Print always puts newline (or adds a space)

Erik Max Francis max at alcyone.com
Tue Sep 16 15:43:46 EDT 2003


Tobias Pfeiffer wrote:

> Is it then also possible to "jump back" a few chars to, e.g., have a
> progress... (damn, I forgot that word) however, that shows the
> percentage
> of progress? Like print "25%" and then jump back three chars and write
> "26%"?

That's typically done with printing BS characters to back up one space
('\b') or CR characters to return the carriage to the beginning of the
line ('\r').  Note that strictly speaking these may not have the desired
effect, although in most environments they will.

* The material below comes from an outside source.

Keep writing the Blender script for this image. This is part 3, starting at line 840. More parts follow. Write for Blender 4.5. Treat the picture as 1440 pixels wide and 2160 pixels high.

> And then, on my Linux machine, such things just don't happen at all.
> E.g.
> in a loop like...
> 
> for i in range(1000):
>         j = pow(2,i)
>         if j%100: print "#",
> 
> ...I will get nothing for a long time and then ten "#" chars at one
> time.
> Is there a solution for that?

You're encounting buffering; use sys.stdout.write directly and call
sys.stdout.flush() after you've printed some partial output.

-- 
   Erik Max Francis && max at alcyone.com && http://www.alcyone.com/max/
 __ San Jose, CA, USA && 37 20 N 121 53 W && &tSftDotIotE
/  \ Custom reconciles us to everything.